International interests
Q: You mentioned a bit earlier about going to Europe and then Turkey and experiencing those places. Would you say that was the origin of your keen interest in international work or would you say that came from something else?
MR. REILLY: The truth is that I think I developed my international interests as a high school student in Fall River, Massachusetts, who was just fascinated by some of the French convent girls who were sheltered from us non-French folks. I remember trying to crash the Franco-American dances and having people grill me at the door about "What's your name? What's your mother's name?" and then saying, "Well sorry, you can't come in here." There were five convent schools, I think then, and I eventually succeeded in dating one of those girls. I was very interested in French and in France. When I applied to college, I only applied to two schools, Georgetown and Yale. I made it very clear in my application that their junior year abroad programs were part of what I was applying for. I was true to that; I went on to study in France.
I've spent a lot of time abroad in the course of my life. I worked a number of summers and then studied one full academic year in France. I spent one summer in Switzerland working for the United Nations while I was in law school. I spent one summer hitch-hiking all over Europe - I used to hitch-hike whenever I went there. In fact, I hitch-hiked one summer starting out in Paris across England to Wales, to Ireland and all around Ireland, back across England and then across Belgium and to Germany up to Stockholm and back from Stockholm almost down to Vienna. I learned a lot doing that - that's a good way to get to know a place. I lived for a year and a quarter in Germany and went to language school there when I was in the Army. I lived for four months in Turkey, in 1968, when I went there on a regional planning project. I've had about 13 summer vacations in Italy. A friend has a place there that our family often goes to. I spent two weeks in Spain and two weeks in Mexico this past spring just working on language. I like Europe a lot and I've always thought it was very important. I was a history major in college, and believe, with DeGaulle, that "America is the daughter of Europe." Europe is obviously the cradle of our civilization, our values, and our institutions. And I have become very interested in Latin America. When I was President of World Wildlife Fund that was my principal area of interest. Mexico and Brazil were WWF's two biggest programs and Central America was a large one. I then set out to learn Spanish and came to understand that part of the world much better.

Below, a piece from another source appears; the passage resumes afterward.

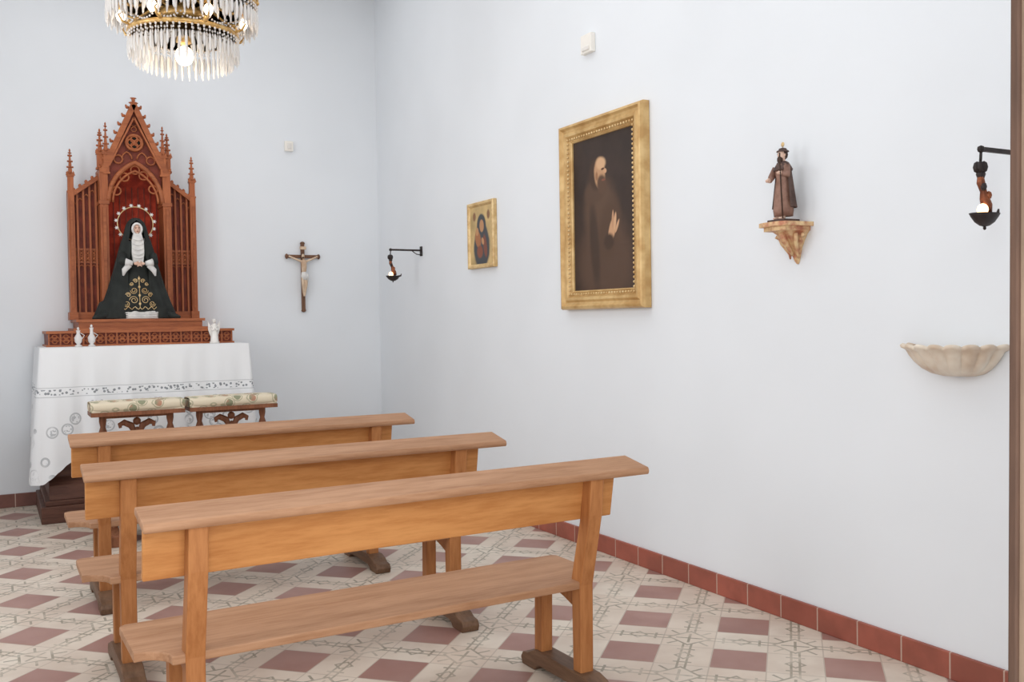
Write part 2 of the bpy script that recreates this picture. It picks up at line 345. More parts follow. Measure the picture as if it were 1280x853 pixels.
# ---------------- kneelers
def kneeler(x0,x1,name='prayer_kneeler'):
    b=MB(); y0=7.42; xc=(x0+x1)/2
    b.box(x0,x1,y0,y0+.27,.845,.875,'kn')
    def cs(u,v):
        x=x0+(x1-x0)*u; t=v*2*pi; e=1-.12*abs(2*u-1)**6
        return (x,y0+.135+.142*e*math.copysign(abs(cos(t))**.35,cos(t)),.912+.040*e*math.copysign(abs(sin(t))**.75,sin(t)))
    b.grid(cs,24,28,'floral'); b.box(x0+.004,x1-.004,y0+.01,y0+.26,.875,.925,'floral')
    prof=[(.022,.12),(.026,.16),(.015,.2),(.03,.26),(.034,.3),(.016,.36),(.024,.4),(.03,.5),(.018,.58),(.03,.62),(.016,.66),(.03,.72),(.018,.76),(.026,.8),(.026,.85)]
    for X in(x0+.09,x1-.09):
        b.lathe((X,y0+.135,0),prof,'kn',12)
        b.prism([(y0-.5,0),(y0-.44,0),(y0-.4,.05),(y0+.14,.05),(y0+.2,0),(y0+.27,0),(y0+.27,.06),(y0+.2,.12),(y0-.44,.12),(y0-.5,.07)],0,X-.03,X+.03,'kn')
        b.lathe((X,y0-.42,0),[(.018,.1),(.03,.13),(.016,.16),(.024,.2)],'kn',10)
    b.box(x0+.08,x1-.08,y0+.115,y0+.155,.5,.55,'kn'); b.box(x0+.08,x1-.08,y0+.115,y0+.155,.82,.85,'kn')
    yy=y0+.135
    for sgn in(-1,1):
        b.tube([(xc+sgn*a,yy,z) for a,z in((.15,.55),(.145,.60),(.11,.645),(.05,.67),(.02,.71),(.04,.76),(.09,.785),(.12,.77),(.115,.745))],[.022,.026,.024,.022,.022,.026,.024,.018,.012],'kn',8,flat=.7)
        b.tube([(xc+sgn*a,yy,z) for a,z in((.01,.55),(.05,.58),(.06,.62),(.02,.65))],[.018,.016,.014,.014],'kn',8,flat=.7)
        b.ell((xc+sgn*.12,yy,.66),(.028,.012,.02),'kn',8)
    b.ell((xc,yy,.70),(.035,.02,.05),'kn',10); b.ell((xc,yy,.79),(.03,.018,.03),'kn',10)
    b.box(x0,x1,y0-.5,y0-.12,.2,.23,'kn'); b.grid(lambda u,v:(x0+(x1-x0)*u,y0-.31+.19*math.copysign(abs(cos(v*2*pi))**.5,cos(v*2*pi)),.26+.035*math.copysign(abs(sin(v*2*pi))**.6,sin(v*2*pi))),16,20,'floral')
    b.box(x0+.005,x1-.005,y0-.48,y0-.14,.23,.28,'floral')
    for X in(x0+.09,x1-.09): b.bar((X,y0-.12,.215),(X,y0+.135,.215),.03,.03,'kn')
    return b.build(name,loc=(xc,y0,0),bevel=.003)
kneeler(.63,1.28); kneeler(1.315,1.975)
# ---------------- altar
b=MB()
b.box(.32,1.92,8.02,YB-.02,0,.13,'dark'); b.box(.35,1.89,8.05,YB-.02,.13,.17,'dark'); b.prism([(8.06,.17),(8.08,.28),(8.14,.34),(8.16,.55),(YB-.02,.55),(YB-.02,.17)],0,.38,1.86,'dark')
b.box(.46,1.80,8.22,YB-.02,.55,1.25,'dark'); b.box(.35,1.90,8.06,YB-.02,1.25,1.325,'dark')
b.build('altar_table',loc=(1.12,8.5,0),bevel=.006)
b=MB(); X0,X1,Y0,Y1=.34,1.91,8.05,8.93
per=[(Y1-Y0),(X1-X0),(Y1-Y0)]; T=sum(per)
def cloth(u,v):
    s=u*T
    if s<per[0]: p=(X0,Y1-s); n=(-1,0); dc=per[0]-s
    elif s<per[0]+per[1]: p=(X0+s-per[0],Y0); n=(0,-1); dc=min(s-per[0],per[0]+per[1]-s)
    else: p=(X1,Y0+s-per[0]-per[1]); n=(1,0); dc=s-per[0]-per[1]
    cn=math.exp(-(dc/.16)**2)
    left=s<per[0]+per[1]/2
    if cn>.02:
        cx,cy=(-1,-1) if left else (1,-1)
        k=cn*.5; n=(n[0]*(1-k)+cx*.7*k,n[1]*(1-k)+cy*.7*k)
    hem=.50-.17*cn-.02*sin(s*9)-.006*abs(sin(s*60))
    if s<per[0]: hem+=.10*min(1,dc/.6)
    z=1.338-(1.338-hem)*v
    t=v**.8
    off=.004+t*(.022+.021*sin(s*21+1.3*sin(s*5))+.008*sin(s*47))+.10*cn*v**1.0*(1 if left else .35)
    return (p[0]+n[0]*off,p[1]+n[1]*off,z)
b.grid(cloth,320,34,'lace')
b.box(X0,X1,Y0,Y1,1.328,1.34,'lace')
b.build('altar_cloth',loc=(1.12,8.5,0))
# ---------------- predella + retable
b=MB()
def arch(xl,xr,zs,h,n=10):
    a=(xr-xl)/2; R=(a*a+h*h)/(2*a); th=math.asin(min(1,h/R)); 
    if h>R: th=pi/2
    l=[(xl+R-R*cos(th*i/n),zs+R*sin(th*i/n)) for i in range(n+1)]
    return l+[(xl+xr-x,z) for x,z in l[::-1][1:]]
def quatre(b,x,y,z,r,m='rw',t=.25):
    for k in range(4):
        q=k*pi/2
        b.tube([(x+r*.5*cos(q)+r*.5*cos(a*pi/5),y,z+r*.5*sin(q)+r*.5*sin(a*pi/5)) for a in range(10)],r*t*.5,m,5,True)
b.box(.40,1.86,8.36,YB-.01,1.34,1.355,'rwh'); b.box(.415,1.845,8.38,YB-.01,1.355,1.445,'rd'); b.box(.40,1.86,8.35,YB-.01,1.445,1.465,'rwh')
n=17
for i in range(n+1):
    x=.42+(1.42)*i/n
    b.box(x-.006,x+.006,8.365,8.385,1.355,1.445,'rwh')
    if i<n: quatre(b,x+.71/n,8.375,1.40,.036,'rwh',.3)
b.box(.60,1.64,8.35,YB-.01,1.465,1.485,'rwh'); b.box(.64,1.60,8.38,YB-.01,1.485,1.535,'rwh'); b.box(.62,1.62,8.36,YB-.01,1.535,1.556,'rwh')
YP=8.66
def pinn(x,y,z0,z1,w):
    h=z1-z0; zs=z0+h*.38
    b.box(x-w/2,x+w/2,y-w/2,y+w/2,z0,zs,'rw')
    b.box(x-w*.65,x+w*.65,y-w*.65,y+w*.65,z0-.008,z0+.008,'rwh'); b.box(x-w*.62,x+w*.62,y-w*.62,y+w*.62,zs-.008,zs+.006,'rwh')
    for dx in(-1,1):
        b.prism([(x+dx*w*.5-w*.3,zs),(x+dx*w*.5+w*.3,zs),(x+dx*w*.5,zs+w*.9)],1,y-w*.6,y-w*.5,'rwh')
    b.bar((x,y,zs),(x,y,z1-.02),w*.8,w*.8,'rw',w1=w*.12,d1=w*.12)
    for i in range(4):
        t=(i+.5)/4.6; zz=zs+(z1-zs)*t; r=w*.42*(1-t)+w*.1
        for dx in(-1,1): b.ell((x+dx*r*1.15,y-w*.1,zz),(w*.17,w*.17,w*.2),'rw',6)
        b.ell((x,y-r*1.1,zz),(w*.17,w*.17,w*.2),'rw',6)
    b.ell((x,y,z1-.03),(w*.34,w*.34,w*.16),'rw',8); b.ell((x,y,z1-.01),(w*.16,w*.16,.016),'rw',8)
xc=1.125
for sg in(-1,1):
    xo,xi=xc+sg*.49,xc+sg*.25
    a,c=min(xo,xi),max(xo,xi)
    zo,zi=2.60,2.78
    b.prism([(xo,1.556),(xi,1.556),(xi,zi),(xo,zo)],1,8.83,8.93,'rd')
    b.bar((xo,8.80,zo),(xi,8.80,zi),.035,.07,'rwh',side=(0,0,1))
    for i in range(5):
        t=(i+.5)/5; b.ell((xo+(xi-xo)*t,8.79,zo+(zi-zo)*t+.028),(.014,.014,.02),'rw',6)
    nb=5
    for i in range(nb+1):
        x=xo+(xi-xo)*i/nb; zt=zo+(zi-zo)*i/nb
        b.box(x-.008,x+.008,8.795,8.84,1.556,zt-.01,'rw')
        if i<nb:
            x2=xo+(xi-xo)*(i+1)/nb; l,r=min(x,x2),max(x,x2); zz=min(zt,zo+(zi-zo)*(i+1)/nb)-.10
            b.tube([(px,8.81,pz) for px,pz in arch(l,r,zz,.045,5)],.006,'rwh',5)
            b.tube([(px,8.81,pz) for px,pz in arch(l,r,1.98,.04,5)],.005,'rwh',5)
            quatre(b,(l+r)/2,8.81,2.075,.024,'rwh',.35); quatre(b,(l+r)/2,8.81,2.12,.024,'rwh',.35)
            b.box(l,r,8.81,8.83,2.035,2.05,'rwh')
    b.box(a,c,8.805,8.84,2.145,2.16,'rwh'); b.box(a,c,8.79,8.87,1.556,1.62,'rwh')
    b.box(xo-.024,xo+.024,8.76,8.93,1.556,2.63,'rw'); b.box(xo-.034,xo+.034,8.75,8.94,1.556,1.62,'rwh'); b.box(xo-.008,xo+.008,8.75,8.77,1.65,2.55,'rwh')
    pinn(xo,8.80,2.63,2.985,.046)
    b.box(xi-.032,xi+.032,YP-.04,8.93,1.556,2.82,'rw'); b.box(xi-.042,xi+.042,YP-.05,8.94,1.556,1.63,'rwh'); b.box(xi-.012,xi+.012,YP-.055,YP-.03,1.66,2.5,'rwh')
    b.box(xi-.04,xi+.04,YP-.05,8.93,2.52,2.55,'rwh')
    pinn(xi+sg*.018,YP+.02,2.82,3.15,.05); pinn(xi-sg*.024,YP-.02,2.78,3.20,.044)
b.box(xc-.25,xc+.25,8.88,8.94,1.556,2.9,'velvet')
for i in range(9):
    x=xc-.2+.05*i; b.box(x-.003,x+.003,8.87,8.88,1.6,2.7,'rd')
ap=arch(xc-.215,xc+.215,2.54,.34,12)
b.tube([(x,YP-.03,z) for x,z in ap],.020,'rwh',8,flat=1)
b.tube([(x,YP-.03,z) for x,z in arch(xc-.18,xc+.18,2.54,.27,12)],.010,'rw',6)
for k in(.15,.35,.5,.65,.85):
    i=int(k*(len(ap)-1)); x,z=ap[i]; x2=x+(xc-x)*.25; z2=z+(2.60-z)*.22
    b.tube([(x2+.035*cos(t*pi/6),YP-.025,z2+.035*sin(t*pi/6)) for t in range(12)],.008,'rw',5,True)
out=arch(xc-.215,xc+.215,2.54,.34,12)
AP=3.35
def gz(x): return 2.81+(AP-2.81)*(1-abs(x-xc)/.24)
for i in range(len(out)-1):
    (xa,za),(xb,zb)=out[i],out[i+1]
    if xb<=xa: continue
    b.prism([(xa,za),(xb,zb),(xb,max(gz(xb),zb+.001)),(xa,max(gz(xa),za+.001))],1,YP+.0,YP+.04,'rd' )
for sg in(-1,1):
    b.bar((xc+sg*.26,YP-.02,2.78),(xc,YP-.02,AP+.02),.05,.045,'rwh',side=(0,1,0))
    b.bar((xc+sg*.205,YP-.03,2.84),(xc,YP-.03,AP-.09),.03,.014,'rw',side=(0,1,0))
    for i in range(8):
        t=(i+.4)/8; x=xc+sg*.26*(1-t)+sg*.03; z=2.78+(AP+.02-2.78)*t+.02
        b.ell((x,YP-.02,z),(.018,.016,.014),'rw',7); b.ell((x+sg*.01,YP-.02,z+.012),(.008,.01,.012),'rw',6)
    b.tube([(xc+sg*.13+.035*cos(t*pi/6),YP-.01,2.905+.035*sin(t*pi/6)) for t in range(12)],.008,'rwh',5,True)
    b.tube([(x,YP-.01,z) for x,z in arch(min(xc+sg*.02,xc+sg*.10),max(xc+sg*.02,xc+sg*.10),2.91,.06,5)],.007,'rwh',5)
b.tube([(xc+.065*cos(t*pi/10),YP-.02,3.05+.065*sin(t*pi/10)) for t in range(20)],.012,'rwh',6,True)
b.ell((xc,YP-.002,3.05),(.055,.008,.055),'black',16); quatre(b,xc,YP-.02,3.05,.055,'rw',.3)
for t in range(2): b.tube([(xc+.022*cos(q*pi/5),YP-.01,3.165+.045*t+.02*sin(q*pi/5)) for q in range(10)],.005,'rwh',5,True)
b.box(xc-.016,xc+.016,YP-.036,YP-.004,AP,AP+.03,'rw'); b.ell((xc,YP-.02,AP+.035),(.04,.02,.012),'rw',10); b.ell((xc,YP-.02,AP+.06),(.016,.016,.024),'rw',8); b.ell((xc,YP-.02,AP+.075),(.028,.014,.008),'rw',8)
b.build('gothic_altarpiece',loc=(xc,8.9,1.34))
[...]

I'm sure that the international interest was the reason why I gave such priority to some things at EPA - like the Border Plan, and the North American Free Trade Agreement, for which I testified six or seven times. I discovered, incidentally, that, as far as I could ascertain, no environmental minister from any country had ever gotten involved in a trade treaty, nor had an EPA Administrator testified on a trade treaty. I thought that the NAFTA was very important to the environment but also very important to our Mexican-American relationship and the stability of Mexico. I continue to give a high priority to that and one of the public lectures I deliver in the fall at Stanford will be on international institutions, another one will be on trade and the environment, both of them very international in orientation.
We are part of a larger world and the environment of that world is one that cannot be managed successfully by one country. It cannot be managed because the pollutants travel and don't respect borders. It also cannot be managed because we are going to be in a web of trade relationships for which the environment can be misused for protectionist purposes, to exclude goods by claiming their production harms the environment, or to create a competitive advantage at the expense of the environment - by having lax controls that make your products cheaper, i.e., by creating a pollution haven. As we gradually relieve the tariff burdens on trade, countries will pursue their economic interests through other means. Very often those other means will be by saying, "Well, we're not clamping down on beef hormones to keep your beef out, but rather because it's environmentally unacceptable, and so forth." That will require people who are concerned about the environment to become much more knowledgeable about trade and to come to respect the need for free trade because it advances the environment, aside from advancing other aspects of welfare. But we need to advance trade interests with a sense of protection for those things that we value and don't want to see unraveled - which trade people, often insensitive to environmental controls, can unwittingly unravel. I don't know how I got there. Your question didn't necessarily lead all over there, did it?